Feeling totally derailed

F 22 6’2” SW:370 CW: too afraid to step on a scale

Hi everybody, I’ve been lurking on this sub for the past couple months and, for really the first time, I’ve been losing weight. I’ve always eaten a lot and been an emotional eater, but I was never really overweight until after highschool. During highschool, I was super into basketball and played a few hours every day so I had no trouble staying at a healthy weight. I’ve just always turned to food to relieve anxiety and I’ve always been anxious. So, once basketball ended, the eating never really stopped. It’s been four years since then.

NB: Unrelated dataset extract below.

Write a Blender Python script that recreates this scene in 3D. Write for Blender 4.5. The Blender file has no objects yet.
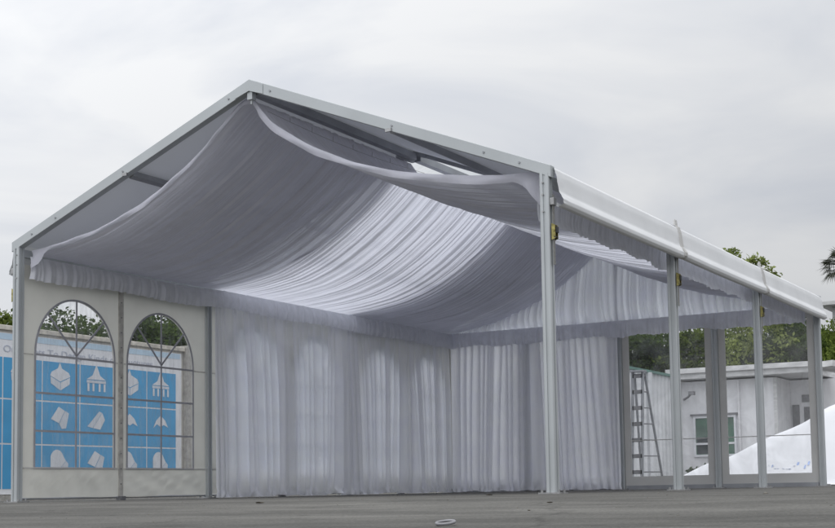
import bpy, math, random
import numpy as np
from mathutils import Vector, Matrix

# ------------------------------------------------------------------ camera, sky, sun, exposure
S = bpy.context.scene
COL = S.collection
random.seed(7)
RNG = np.random.default_rng(11)

cam_data = bpy.data.cameras.new('camera')
cam = bpy.data.objects.new('camera', cam_data)
COL.objects.link(cam)
S.camera = cam
YAW, PITCH, ROLL = -0.49206436, 0.08251714, -0.01850057
cy_, sy_, cp_, sp_ = math.cos(YAW), math.sin(YAW), math.cos(PITCH), math.sin(PITCH)
fwd = Vector((sy_*cp_, cy_*cp_, sp_))
rt = Vector((cy_, -sy_, 0))
up = rt.cross(fwd)
cr_, sr_ = math.cos(ROLL), math.sin(ROLL)
r2 = rt*cr_ + up*sr_
u2 = -rt*sr_ + up*cr_
M = Matrix(((r2.x, u2.x, -fwd.x, 7.522926), (r2.y, u2.y, -fwd.y, -9.790754),
            (r2.z, u2.z, -fwd.z, 0.048393), (0, 0, 0, 1)))
cam.matrix_world = M
cam_data.sensor_fit = 'HORIZONTAL'
cam_data.sensor_width = 36.0
cam_data.lens = 1332.781/835*36.0
cam_data.shift_x = (417.5-471.585)/835
cam_data.shift_y = (379.309-264.0)/835
cam_data.clip_start = 0.05
cam_data.clip_end = 3000

SUN_EL, SUN_AZ = math.radians(76), math.radians(165)     # azimuth measured from +Y towards +X
W = bpy.data.worlds.new('World')
S.world = W
W.use_nodes = True
nt = W.node_tree
nt.nodes.clear()
def wn(t, **k):
    n = nt.nodes.new(t)
    for a, b in k.items(): setattr(n, a, b)
    return n
sky = wn('ShaderNodeTexSky', sky_type='NISHITA', sun_disc=False)
sky.sun_elevation = SUN_EL
sky.sun_rotation = SUN_AZ
bg1 = wn('ShaderNodeBackground'); bg1.inputs[1].default_value = 0.08
nt.links.new(sky.outputs[0], bg1.inputs[0])
tc = wn('ShaderNodeTexCoord')
sep = wn('ShaderNodeSeparateXYZ'); nt.links.new(tc.outputs['Generated'], sep.inputs[0])
# cloud deck: noise over the direction, stretched flat
mp = wn('ShaderNodeMapping'); mp.inputs['Scale'].default_value = (1.0, 1.0, 2.6)
mp.inputs['Location'].default_value = (0.35, 1.9, 0.2)
nt.links.new(tc.outputs['Generated'], mp.inputs[0])
nz = wn('ShaderNodeTexNoise'); nz.inputs['Scale'].default_value = 3.6; nz.inputs['Detail'].default_value = 6; nz.inputs['Roughness'].default_value = .5
nz.inputs['Distortion'].default_value = .6
nt.links.new(mp.outputs[0], nz.inputs[0])
rmp = wn('ShaderNodeValToRGB')
rmp.color_ramp.elements[0].position = .33; rmp.color_ramp.elements[0].color = (.72, .755, .825, 1)
rmp.color_ramp.elements[1].position = .60; rmp.color_ramp.elements[1].color = (.95, .96, .975, 1)
nt.links.new(nz.outputs[0], rmp.inputs[0])
# brighter towards the zenith, and on the side where the veiled sun stands
el = wn('ShaderNodeMapRange'); el.inputs[1].default_value = .0; el.inputs[2].default_value = .9
el.inputs[3].default_value = .90; el.inputs[4].default_value = 1.95
nt.links.new(sep.outputs['Z'], el.inputs[0])
dotn = wn('ShaderNodeVectorMath', operation='DOT_PRODUCT'); dotn.inputs[1].default_value = (-.50, -.78, .38)
nt.links.new(tc.outputs['Generated'], dotn.inputs[0])
azr = wn('ShaderNodeMapRange'); azr.inputs[1].default_value = -.75; azr.inputs[2].default_value = .75
azr.inputs[3].default_value = .74; azr.inputs[4].default_value = 1.38
nt.links.new(dotn.outputs['Value'], azr.inputs[0])
mul = wn('ShaderNodeMath', operation='MULTIPLY')
nt.links.new(el.outputs[0], mul.inputs[0]); nt.links.new(azr.outputs[0], mul.inputs[1])
bg2 = wn('ShaderNodeBackground')
nt.links.new(rmp.outputs[0], bg2.inputs[0]); nt.links.new(mul.outputs[0], bg2.inputs[1])
mixw = wn('ShaderNodeMixShader'); mixw.inputs[0].default_value = .93
nt.links.new(bg1.outputs[0], mixw.inputs[1]); nt.links.new(bg2.outputs[0], mixw.inputs[2])
wo = wn('ShaderNodeOutputWorld'); nt.links.new(mixw.outputs[0], wo.inputs[0])

sun_d = bpy.data.lights.new('sun', 'SUN')
sun_d.energy = 0.9; sun_d.angle = math.radians(25); sun_d.color = (1, .97, .93)
sun = bpy.data.objects.new('sun', sun_d)
COL.objects.link(sun)
sd = Vector((math.sin(SUN_AZ)*math.cos(SUN_EL), math.cos(SUN_AZ)*math.cos(SUN_EL), math.sin(SUN_EL)))
sun.rotation_euler = sd.to_track_quat('Z', 'Y').to_euler()
sun.location = (0, -20, 20)

S.view_settings.view_transform = 'Standard'
S.view_settings.look = 'None'
S.view_settings.exposure = -0.3
S.view_settings.gamma = 1.0
S.view_settings.use_curve_mapping = False
S.render.engine = 'CYCLES'
S.cycles.use_denoising = True
S.cycles.max_bounces = 14
S.cycles.transparent_max_bounces = 24
S.cycles.diffuse_bounces = 6
S.cycles.transmission_bounces = 8

# ------------------------------------------------------------------ materials
def new_mat(name):
    m = bpy.data.materials.new(name); m.use_nodes = True
    return m, m.node_tree, m.node_tree.nodes['Principled BSDF']

def noisy(name, c, var=.12, scale=6.0, rough=.6, metal=0.0, bump=0.0, detail=4, stretch=(1, 1, 1), spec=.3):
    m, t, b = new_mat(name)
    L = t.links.new
    tcn = t.nodes.new('ShaderNodeTexCoord'); mpn = t.nodes.new('ShaderNodeMapping'); mpn.inputs['Scale'].default_value = stretch
    L(tcn.outputs['Object'], mpn.inputs[0])
    n = t.nodes.new('ShaderNodeTexNoise'); n.inputs['Scale'].default_value = scale; n.inputs['Detail'].default_value = detail
    L(mpn.outputs[0], n.inputs[0])
    r = t.nodes.new('ShaderNodeValToRGB')
    r.color_ramp.elements[0].position = .3; r.color_ramp.elements[1].position = .7
    r.color_ramp.elements[0].color = tuple(x*(1-var) for x in c)+(1,)
    r.color_ramp.elements[1].color = tuple(min(1, x*(1+var)) for x in c)+(1,)
    L(n.outputs[0], r.inputs[0]); L(r.outputs[0], b.inputs['Base Color'])
    b.inputs['Roughness'].default_value = rough; b.inputs['Metallic'].default_value = metal
    b.inputs['Specular IOR Level'].default_value = spec
    if bump:
        bp = t.nodes.new('ShaderNodeBump'); bp.inputs['Strength'].default_value = bump; bp.inputs['Distance'].default_value = .02
        L(n.outputs[0], bp.inputs['Height']); L(bp.outputs[0], b.inputs['Normal'])
    return m

def cloth(name, c, trans, clear=0.0, scale=9.0, var=.05, gather=0.0, back=None):
    """diffuse + translucent (+ a little see-through for sheers)"""
    m = bpy.data.materials.new(name); m.use_nodes = True
    t = m.node_tree; t.nodes.clear(); L = t.links.new
    tcn = t.nodes.new('ShaderNodeTexCoord')
    n = t.nodes.new('ShaderNodeTexNoise'); n.inputs['Scale'].default_value = scale; n.inputs['Detail'].default_value = 3
    L(tcn.outputs['Object'], n.inputs[0])
    r = t.nodes.new('ShaderNodeValToRGB')
    r.color_ramp.elements[0].position = .3; r.color_ramp.elements[1].position = .7
    r.color_ramp.elements[0].color = tuple(x*(1-var) for x in c)+(1,)
    r.color_ramp.elements[1].color = tuple(min(.95, x*(1+var)) for x in c)+(1,)
    L(n.outputs[0], r.inputs[0])
    d = t.nodes.new('ShaderNodeBsdfDiffuse'); tr = t.nodes.new('ShaderNodeBsdfTranslucent')
    L(r.outputs[0], d.inputs[0]); L(r.outputs[0], tr.inputs[0])
    mx = t.nodes.new('ShaderNodeMixShader'); mx.inputs[0].default_value = trans
    L(d.outputs[0], mx.inputs[1]); L(tr.outputs[0], mx.inputs[2])
    if gather:                              # bunched cloth is several plies thick and lets less light through
        at = t.nodes.new('ShaderNodeAttribute'); at.attribute_name = 'gather'
        gr = t.nodes.new('ShaderNodeMapRange'); gr.inputs[3].default_value = trans; gr.inputs[4].default_value = trans*(1-gather)
        L(at.outputs['Fac'], gr.inputs[0]); L(gr.outputs[0], mx.inputs[0])
    if back:                                # inner face of the sheet takes its own colour
        ge = t.nodes.new('ShaderNodeNewGeometry'); mc = t.nodes.new('ShaderNodeMix'); mc.data_type = 'RGBA'
        L(ge.outputs['Backfacing'], mc.inputs[0]); L(r.outputs[0], mc.inputs[6]); mc.inputs[7].default_value = (*back, 1)
        L(mc.outputs[2], d.inputs[0])
    out = t.nodes.new('ShaderNodeOutputMaterial')
    last = mx
    if clear:
        tp = t.nodes.new('ShaderNodeBsdfTransparent'); m2 = t.nodes.new('ShaderNodeMixShader'); m2.inputs[0].default_value = clear
        if gather:
            cm = t.nodes.new('ShaderNodeMapRange'); cm.inputs[2].default_value = .75; cm.inputs[3].default_value = clear; cm.inputs[4].default_value = 0
            L(at.outputs['Fac'], cm.inputs[0]); L(cm.outputs[0], m2.inputs[0])
        L(mx.outputs[0], m2.inputs[1]); L(tp.outputs[0], m2.inputs[2]); last = m2
    L(last.outputs[0], out.inputs[0])
    return m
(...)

Anyway, over the past month or so I went down from 370 to about 357 and I’ve been really proud of myself. My daily calorie goal is 1300 and I had been sticking to that. I let myself feel/ stay hungry for the first time in so long. My pants fit better, I started going on walks sometimes, my mood improved even. My plans for the foreseeable future are to get under 300 pounds.

This week, though, I’ve gone so far off the rails. On thursday of last week I got into a car accident and it completely triggered all of my anxious eating habits. I’d been about three months clean of eating uber eats and last weekend I ate it for every meal. I ate until I was past full. I still haven’t been able to get back down under 2000 or so calories (haven’t been keeping track). I’m eating garbage and I’m terrified to weigh myself. I’m assuming everybody’s hit roadblocks like this? Do people have advice about how to get back into your healthier habits?